Not only have years of bond purchasing failed to conquer deflation and spur the Japanese economy, the Bank of Japan has since turned to equity markets, scooping up record amounts of exchange-traded funds in recent days.
Additionally, it’s quantitative easing program has swelled to include riskier assets such as corporate bonds, commercial paper and real-estate trust funds.
“It’s almost anything under the sun,” said Mark Calabria, director of financial regulation studies at the Washington, D.C.-based Cato Institute. “They have tried it, and they have tried it in a big way.”
In recent days, the Bank of Japan has dramatically increased its ETF purchases, an indication of the extent to which the country’s central bank now props up its capital markets.
According to those familiar with the Japanese monetary policy, the intention of the intervention was not to influence equity values, but rather to provide a psychological lift to rattled investors.
“The size of the purchase is too small to influence markets. But there is no harm in having markets believe that the BoJ would buy on dips,” said one source familiar with the central bank’s thinking.
Faced with renewed market panic of late, Japanese bankers raised the target for its ETF purchases by more than 50% to ¥15-trillion ($18.1-billion), part of an asset-purchasing program totalling ¥15-trillion ($194.0-billion).
Japan first resorted to quantitative easing in the aftermath of its Lost Decade, during which ultra-low interest rates failed to encourage economic growth. Ten years later, however, deflation persists in spite of the country’s QE experiments.
Elsewhere in the world, having run out of room to cut interest rates any further, central bankers are resorting to quantitative easing as a tool of last resort to prod lagging economies. The Fed blew up its balance sheet with two separate rounds of asset purchases totalling US$2.3-trillion. And since Standard & Poor’s downgraded the country’s credit rating, pressure is rising on Fed chairman Ben Bernanke to announce round three.
But before concluding that the United States is on a fast track to Japan’s fate, it’s important to note some key differences, said Mark Chandler, head of Canadian fixed income and currency strategy at RBC Capital Markets.
The U.S. economy is considered to be more flexible than Japan’s, while U.S. demographic trends are far more favourable.
Also, the corporate sector of the United States is much more robust than that of Japan after its bubble burst in the 1990s.
Still, one can see quantitative easing in the United States gaining momentum and the scale of asset buying by the Fed creeping higher, Mr. Chandler said. “You have very, very little tolerance for slow growth.”
With unemployment refusing to sink below 9%, constituents demand remedies to economic retreat, prodding the Fed into the kind of action that was once considered extraordinary. “Abnormal policy becomes normal,” Mr. Chandler said.
While the United States has orchestrated a different brand of quantitative easing than Japan, the gap is closing, Mr. Calabria explained.

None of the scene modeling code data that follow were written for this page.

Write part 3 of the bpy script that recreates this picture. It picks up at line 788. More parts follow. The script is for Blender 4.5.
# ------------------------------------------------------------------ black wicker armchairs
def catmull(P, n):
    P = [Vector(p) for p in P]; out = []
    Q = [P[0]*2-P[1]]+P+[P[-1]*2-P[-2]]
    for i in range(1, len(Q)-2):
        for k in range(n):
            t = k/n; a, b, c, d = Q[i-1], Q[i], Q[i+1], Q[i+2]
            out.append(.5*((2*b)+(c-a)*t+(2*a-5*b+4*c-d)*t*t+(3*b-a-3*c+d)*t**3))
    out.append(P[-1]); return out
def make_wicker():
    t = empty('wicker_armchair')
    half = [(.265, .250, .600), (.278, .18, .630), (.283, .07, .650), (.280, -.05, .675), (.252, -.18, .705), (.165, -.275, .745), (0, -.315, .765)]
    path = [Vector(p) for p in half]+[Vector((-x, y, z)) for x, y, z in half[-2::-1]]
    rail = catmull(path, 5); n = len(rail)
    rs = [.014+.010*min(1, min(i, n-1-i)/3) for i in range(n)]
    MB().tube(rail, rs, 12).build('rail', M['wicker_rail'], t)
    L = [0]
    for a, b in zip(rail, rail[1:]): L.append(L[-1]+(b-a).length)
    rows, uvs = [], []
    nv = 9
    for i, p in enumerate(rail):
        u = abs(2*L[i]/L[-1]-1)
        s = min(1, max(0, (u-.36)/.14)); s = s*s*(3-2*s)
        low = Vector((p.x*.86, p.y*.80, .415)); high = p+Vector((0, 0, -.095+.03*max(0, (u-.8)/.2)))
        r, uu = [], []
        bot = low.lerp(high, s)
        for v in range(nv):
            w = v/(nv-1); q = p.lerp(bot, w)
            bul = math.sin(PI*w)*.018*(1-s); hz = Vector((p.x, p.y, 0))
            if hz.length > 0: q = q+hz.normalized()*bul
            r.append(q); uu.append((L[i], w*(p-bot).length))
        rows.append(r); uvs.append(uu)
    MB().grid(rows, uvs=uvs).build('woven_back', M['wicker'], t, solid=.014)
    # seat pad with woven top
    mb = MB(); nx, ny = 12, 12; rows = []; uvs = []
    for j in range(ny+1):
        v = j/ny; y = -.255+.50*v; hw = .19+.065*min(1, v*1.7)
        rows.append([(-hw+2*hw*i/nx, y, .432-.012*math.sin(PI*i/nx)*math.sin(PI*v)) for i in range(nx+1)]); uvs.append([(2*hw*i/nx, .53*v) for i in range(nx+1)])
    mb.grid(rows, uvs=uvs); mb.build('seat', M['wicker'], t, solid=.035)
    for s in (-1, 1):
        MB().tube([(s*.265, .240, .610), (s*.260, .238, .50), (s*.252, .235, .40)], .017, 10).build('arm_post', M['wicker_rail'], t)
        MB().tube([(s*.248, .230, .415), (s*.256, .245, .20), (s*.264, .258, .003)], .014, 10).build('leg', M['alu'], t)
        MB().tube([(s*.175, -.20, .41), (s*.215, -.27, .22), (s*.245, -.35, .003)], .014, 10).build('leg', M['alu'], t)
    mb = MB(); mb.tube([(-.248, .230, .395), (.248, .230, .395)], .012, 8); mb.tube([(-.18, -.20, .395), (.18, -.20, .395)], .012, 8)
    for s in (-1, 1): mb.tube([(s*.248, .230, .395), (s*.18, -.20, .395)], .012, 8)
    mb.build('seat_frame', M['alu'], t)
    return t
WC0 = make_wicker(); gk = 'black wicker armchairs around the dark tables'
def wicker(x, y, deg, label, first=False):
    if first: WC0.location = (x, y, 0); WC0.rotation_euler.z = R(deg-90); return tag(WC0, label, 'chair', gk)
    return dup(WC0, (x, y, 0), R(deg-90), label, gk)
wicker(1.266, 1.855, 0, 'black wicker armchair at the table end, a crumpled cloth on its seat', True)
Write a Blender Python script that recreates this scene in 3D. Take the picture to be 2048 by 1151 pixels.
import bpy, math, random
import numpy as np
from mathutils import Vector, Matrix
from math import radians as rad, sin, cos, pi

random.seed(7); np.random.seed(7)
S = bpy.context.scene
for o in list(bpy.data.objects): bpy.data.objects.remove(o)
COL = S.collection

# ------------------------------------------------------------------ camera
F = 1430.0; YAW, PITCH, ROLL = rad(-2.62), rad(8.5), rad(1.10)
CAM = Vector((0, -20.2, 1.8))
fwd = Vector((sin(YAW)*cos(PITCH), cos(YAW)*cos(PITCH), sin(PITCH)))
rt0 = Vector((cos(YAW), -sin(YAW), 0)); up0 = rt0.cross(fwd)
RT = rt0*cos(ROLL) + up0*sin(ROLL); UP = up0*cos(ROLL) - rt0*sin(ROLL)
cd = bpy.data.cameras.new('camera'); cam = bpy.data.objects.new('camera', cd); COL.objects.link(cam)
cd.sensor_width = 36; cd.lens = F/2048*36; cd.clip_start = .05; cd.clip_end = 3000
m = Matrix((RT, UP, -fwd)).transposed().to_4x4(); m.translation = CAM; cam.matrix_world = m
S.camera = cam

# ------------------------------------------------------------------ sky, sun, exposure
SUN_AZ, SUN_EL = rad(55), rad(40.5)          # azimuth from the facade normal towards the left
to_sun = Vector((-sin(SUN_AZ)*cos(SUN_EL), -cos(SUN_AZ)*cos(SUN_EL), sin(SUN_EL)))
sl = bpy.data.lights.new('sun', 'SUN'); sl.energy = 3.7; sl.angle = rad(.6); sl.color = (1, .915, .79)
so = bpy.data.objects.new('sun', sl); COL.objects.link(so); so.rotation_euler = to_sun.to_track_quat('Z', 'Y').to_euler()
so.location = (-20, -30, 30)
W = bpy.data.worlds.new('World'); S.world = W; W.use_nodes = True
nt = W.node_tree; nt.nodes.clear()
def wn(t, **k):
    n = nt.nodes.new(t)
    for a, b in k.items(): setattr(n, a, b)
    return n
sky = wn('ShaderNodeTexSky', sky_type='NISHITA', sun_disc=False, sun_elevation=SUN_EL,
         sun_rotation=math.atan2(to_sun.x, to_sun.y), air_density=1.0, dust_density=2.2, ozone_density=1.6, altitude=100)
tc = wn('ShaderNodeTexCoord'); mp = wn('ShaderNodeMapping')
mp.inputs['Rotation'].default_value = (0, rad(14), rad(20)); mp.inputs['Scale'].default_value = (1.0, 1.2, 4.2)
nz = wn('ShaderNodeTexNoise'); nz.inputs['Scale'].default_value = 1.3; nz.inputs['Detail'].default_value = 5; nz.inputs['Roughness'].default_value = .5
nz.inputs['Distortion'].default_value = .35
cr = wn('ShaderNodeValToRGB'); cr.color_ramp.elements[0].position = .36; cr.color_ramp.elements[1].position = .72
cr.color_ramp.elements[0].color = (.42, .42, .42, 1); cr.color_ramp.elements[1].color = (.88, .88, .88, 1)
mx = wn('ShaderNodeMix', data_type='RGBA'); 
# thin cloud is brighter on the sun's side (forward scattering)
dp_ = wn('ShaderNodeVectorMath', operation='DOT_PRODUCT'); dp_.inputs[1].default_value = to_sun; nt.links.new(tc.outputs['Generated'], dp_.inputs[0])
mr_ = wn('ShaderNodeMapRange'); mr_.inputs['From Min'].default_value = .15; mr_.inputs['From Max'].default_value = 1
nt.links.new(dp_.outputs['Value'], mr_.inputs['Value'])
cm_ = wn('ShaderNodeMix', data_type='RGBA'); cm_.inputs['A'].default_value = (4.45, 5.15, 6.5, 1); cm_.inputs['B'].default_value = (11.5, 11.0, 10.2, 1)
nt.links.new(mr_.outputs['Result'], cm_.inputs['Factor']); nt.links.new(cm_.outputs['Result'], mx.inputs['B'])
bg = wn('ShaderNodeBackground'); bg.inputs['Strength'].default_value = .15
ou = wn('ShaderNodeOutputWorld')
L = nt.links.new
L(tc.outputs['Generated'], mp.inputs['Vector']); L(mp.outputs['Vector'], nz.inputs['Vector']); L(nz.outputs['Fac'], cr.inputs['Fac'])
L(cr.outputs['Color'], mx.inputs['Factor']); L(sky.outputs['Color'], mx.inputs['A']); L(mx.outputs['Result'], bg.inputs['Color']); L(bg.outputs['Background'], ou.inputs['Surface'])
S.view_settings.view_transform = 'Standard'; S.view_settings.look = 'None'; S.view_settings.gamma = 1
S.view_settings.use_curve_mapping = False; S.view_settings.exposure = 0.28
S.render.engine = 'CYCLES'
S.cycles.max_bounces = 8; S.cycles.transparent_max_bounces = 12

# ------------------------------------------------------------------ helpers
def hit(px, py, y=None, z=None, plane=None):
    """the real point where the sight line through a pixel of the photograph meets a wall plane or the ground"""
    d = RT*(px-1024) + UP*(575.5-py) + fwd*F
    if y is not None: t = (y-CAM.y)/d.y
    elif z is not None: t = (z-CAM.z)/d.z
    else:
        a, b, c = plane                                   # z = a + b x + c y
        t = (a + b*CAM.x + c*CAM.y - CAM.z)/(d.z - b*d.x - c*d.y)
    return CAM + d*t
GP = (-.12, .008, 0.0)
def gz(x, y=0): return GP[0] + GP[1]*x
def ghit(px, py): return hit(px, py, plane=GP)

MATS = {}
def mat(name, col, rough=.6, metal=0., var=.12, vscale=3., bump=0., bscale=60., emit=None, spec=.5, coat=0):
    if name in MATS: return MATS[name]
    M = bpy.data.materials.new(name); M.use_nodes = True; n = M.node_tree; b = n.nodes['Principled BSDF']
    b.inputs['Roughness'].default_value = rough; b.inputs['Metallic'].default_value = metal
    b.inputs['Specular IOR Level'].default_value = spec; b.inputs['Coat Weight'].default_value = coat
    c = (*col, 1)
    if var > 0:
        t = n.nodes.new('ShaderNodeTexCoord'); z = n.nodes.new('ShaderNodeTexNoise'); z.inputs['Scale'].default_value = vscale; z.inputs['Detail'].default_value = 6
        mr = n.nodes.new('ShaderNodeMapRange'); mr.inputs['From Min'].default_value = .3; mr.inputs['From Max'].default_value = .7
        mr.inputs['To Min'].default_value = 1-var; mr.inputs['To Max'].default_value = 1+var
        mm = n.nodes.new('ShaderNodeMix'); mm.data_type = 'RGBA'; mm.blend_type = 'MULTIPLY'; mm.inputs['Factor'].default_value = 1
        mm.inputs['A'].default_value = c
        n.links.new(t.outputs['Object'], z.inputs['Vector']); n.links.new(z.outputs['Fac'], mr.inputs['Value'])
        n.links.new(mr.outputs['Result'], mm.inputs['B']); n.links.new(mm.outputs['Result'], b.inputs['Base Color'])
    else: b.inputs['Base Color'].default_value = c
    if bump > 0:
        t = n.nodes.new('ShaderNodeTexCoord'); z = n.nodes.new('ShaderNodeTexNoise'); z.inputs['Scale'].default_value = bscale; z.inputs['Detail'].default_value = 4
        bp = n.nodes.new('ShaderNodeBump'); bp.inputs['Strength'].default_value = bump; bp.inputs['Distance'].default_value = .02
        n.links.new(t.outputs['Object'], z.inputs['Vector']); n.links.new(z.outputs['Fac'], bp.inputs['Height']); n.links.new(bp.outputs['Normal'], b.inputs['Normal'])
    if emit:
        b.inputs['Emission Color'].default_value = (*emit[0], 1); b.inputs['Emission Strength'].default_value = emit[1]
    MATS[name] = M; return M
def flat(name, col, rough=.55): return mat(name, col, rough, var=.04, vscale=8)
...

QE1 included the purchase of a great volume of mortgage-backed securities. “So we’ve already dabbled in the non-government sector,” he said.
QE2 then targeted long-dated Treasury securities rather than just short-term bills. It’s not difficult to imagine the scope of additional easing expanding further under changing conditions.
“If they get to the point where we are concerned about liquidity in the economy, I have no doubt they will loosen what they will lend against and what they’re willing to outright buy,” he said.